Given task
Return, without pictures, the lines from the start of the data through the one that contains "rng = np.random.default_rng(11)".

----

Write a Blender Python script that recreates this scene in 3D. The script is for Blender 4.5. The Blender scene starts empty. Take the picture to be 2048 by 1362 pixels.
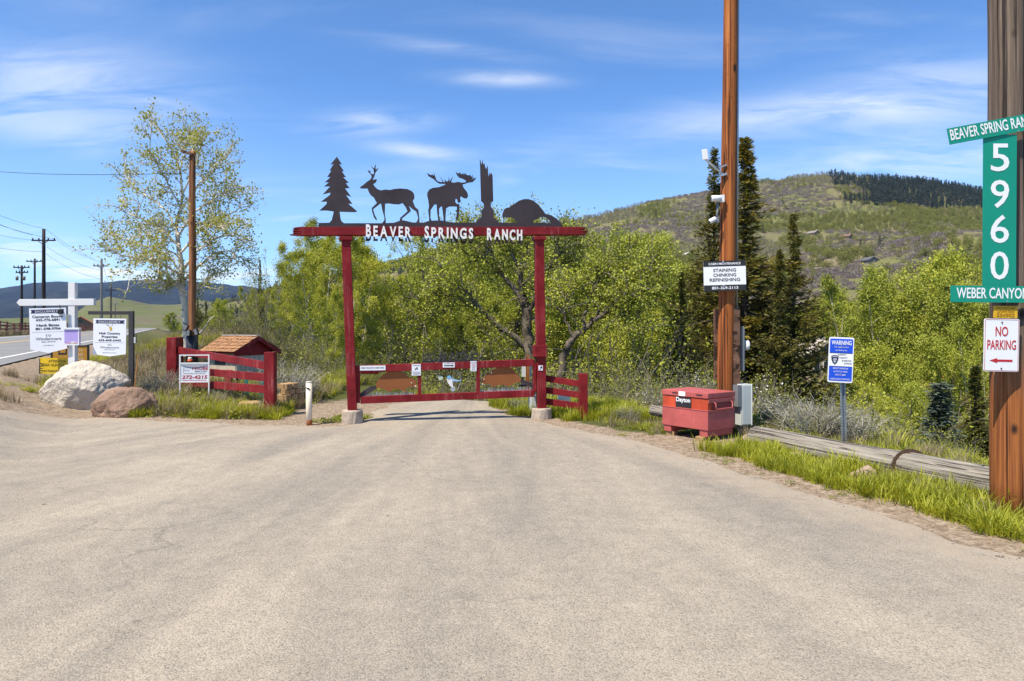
import bpy, bmesh, math, random
import numpy as np
from mathutils import Vector, Matrix, noise as mnoise
from mathutils.geometry import delaunay_2d_cdt

C = bpy.context.scene.collection
R = math.radians
random.seed(7)
rng = np.random.default_rng(11)

# ------------------------------------------------------------------ camera, sky, sun, exposure
F, CX, HY, EYE = 1365.0, 1024.0, 653.0, 1.55
cam = bpy.data.cameras.new('camera'); camo = bpy.data.objects.new('camera', cam); C.objects.link(camo)
camo.location = (0, 0, EYE); camo.rotation_euler = (R(90), 0, 0)
cam.sensor_width = 36.0; cam.lens = 36.0 * F / 2048.0; cam.shift_y = -(681.0 - HY) / 2048.0
cam.clip_start = 0.1; cam.clip_end = 30000.0
bpy.context.scene.camera = camo

SUN_EL = 60.0
sun_dir = Vector((-0.75, -0.66, 0)).normalized()          # horizontal direction towards the sun
sd = Vector((sun_dir.x * math.cos(R(SUN_EL)), sun_dir.y * math.cos(R(SUN_EL)), math.sin(R(SUN_EL))))
sl = bpy.data.lights.new('sun', 'SUN'); sl.energy = 5.0; sl.angle = R(0.5); sl.color = (1.0, 0.91, 0.755)
slo = bpy.data.objects.new('sun', sl); C.objects.link(slo)
slo.rotation_euler = sd.to_track_quat('Z', 'Y').to_euler()

sc = bpy.context.scene
sc.view_settings.view_transform = 'Standard'; sc.view_settings.look = 'None'
sc.view_settings.gamma = 1.0; sc.view_settings.use_curve_mapping = False
sc.view_settings.exposure = 0.66
sc.cycles.max_bounces = 6; sc.cycles.transparent_max_bounces = 8; sc.cycles.volume_bounces = 0
sc.cycles.diffuse_bounces = 2; sc.cycles.glossy_bounces = 2; sc.cycles.transmission_bounces = 3
sc.cycles.sample_clamp_indirect = 4.0

# ------------------------------------------------------------------ node helpers
class NT:
    def __init__(s, tree): s.t = tree; s.n = tree.nodes; s.l = tree.links
    def node(s, typ, ins=None, **pr):
        n = s.n.new(typ)
        for k, v in pr.items(): setattr(n, k, v)
        for k, v in (ins or {}).items(): s.set(n.inputs[k], v)
        return n
    def set(s, sock, v):
        if isinstance(v, bpy.types.NodeSocket): s.l.new(v, sock)
        elif isinstance(v, (tuple, list)) and len(v) == 3 and sock.type == 'RGBA': sock.default_value = (*v, 1)
        else: sock.default_value = v
    def math(s, op, a, b=None, c=None, clamp=False):
        n = s.n.new('ShaderNodeMath'); n.operation = op; n.use_clamp = clamp
        s.set(n.inputs[0], a)
        if b is not None: s.set(n.inputs[1], b)
        if c is not None: s.set(n.inputs[2], c)
        return n.outputs[0]
    def vmath(s, op, a, b=None, sc=None):
        n = s.n.new('ShaderNodeVectorMath'); n.operation = op; s.set(n.inputs[0], a)
        if b is not None: s.set(n.inputs[1], b)
        if sc is not None: s.set(n.inputs['Scale'], sc)
        return n.outputs['Value'] if op in ('LENGTH', 'DOT_PRODUCT') else n.outputs[0]
    def mix(s, f, a, b, mode='MIX'):
        n = s.n.new('ShaderNodeMix'); n.data_type = 'RGBA'; n.blend_type = mode
        s.set(n.inputs[0], f); s.set(n.inputs[6], a); s.set(n.inputs[7], b)
        return n.outputs[2]
    def noise(s, vec, scale, detail=3, rough=.55, dist=0.0, col=False):
        n = s.node('ShaderNodeTexNoise', {'Scale': scale, 'Detail': detail, 'Roughness': rough, 'Distortion': dist})
        if vec is not None: s.l.new(vec, n.inputs['Vector'])
        return n.outputs['Color' if col else 'Fac']
    def voro(s, vec, scale, feature='F1', out='Distance', rnd=1.0):
        n = s.node('ShaderNodeTexVoronoi', {'Scale': scale, 'Randomness': rnd}, feature=feature)
        if vec is not None: s.l.new(vec, n.inputs['Vector'])
        return n.outputs[out]
    def ramp(s, f, stops, interp='LINEAR'):
        n = s.n.new('ShaderNodeValToRGB'); cr = n.color_ramp; cr.interpolation = interp
        while len(cr.elements) < len(stops): cr.elements.new(.5)
        for e, (p, c) in zip(cr.elements, stops):
            e.position = p; e.color = (*c, 1) if not isinstance(c, (int, float)) else (c, c, c, 1)
        s.set(n.inputs[0], f); return n.outputs[0]
    def rng(s, v, a, b, c=0.0, d=1.0, smooth=False):
        n = s.node('ShaderNodeMapRange', {'Value': v, 'From Min': a, 'From Max': b, 'To Min': c, 'To Max': d})
        if smooth: n.interpolation_type = 'SMOOTHSTEP'
        return n.outputs[0]
    def mapv(s, vec, scale=(1, 1, 1), rot=(0, 0, 0), loc=(0, 0, 0)):
        n = s.node('ShaderNodeMapping', {'Scale': scale, 'Rotation': rot, 'Location': loc})
        s.l.new(vec, n.inputs['Vector']); return n.outputs[0]
    def bump(s, h, strength=.3, dist=.01, normal=None):
        n = s.node('ShaderNodeBump', {'Height': h, 'Strength': strength, 'Distance': dist})
        if normal is not None: s.l.new(normal, n.inputs['Normal'])
        return n.outputs[0]

def new_mat(name):
    m = bpy.data.materials.new(name); m.use_nodes = True
    t = NT(m.node_tree); t.n.clear()
    out = t.n.new('ShaderNodeOutputMaterial')
    return m, t, out
def principled(t, out, col, rough=.7, metal=0.0, normal=None, spec=.4):
    b = t.node('ShaderNodeBsdfPrincipled', {'Base Color': col, 'Roughness': rough, 'Metallic': metal})
    b.inputs['Specular IOR Level'].default_value = spec
    if normal is not None: t.l.new(normal, b.inputs['Normal'])
    t.l.new(b.outputs[0], out.inputs[0]); return b
def ocoord(t): return t.n.new('ShaderNodeTexCoord').outputs['Object']
def wcoord(t): return t.n.new('ShaderNodeNewGeometry').outputs['Position']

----

Completed task
Write a Blender Python script that recreates this scene in 3D. The script is for Blender 4.5. The Blender scene starts empty. Take the picture to be 2048 by 1362 pixels.
import bpy, bmesh, math, random
import numpy as np
from mathutils import Vector, Matrix, noise as mnoise
from mathutils.geometry import delaunay_2d_cdt

C = bpy.context.scene.collection
R = math.radians
random.seed(7)
rng = np.random.default_rng(11)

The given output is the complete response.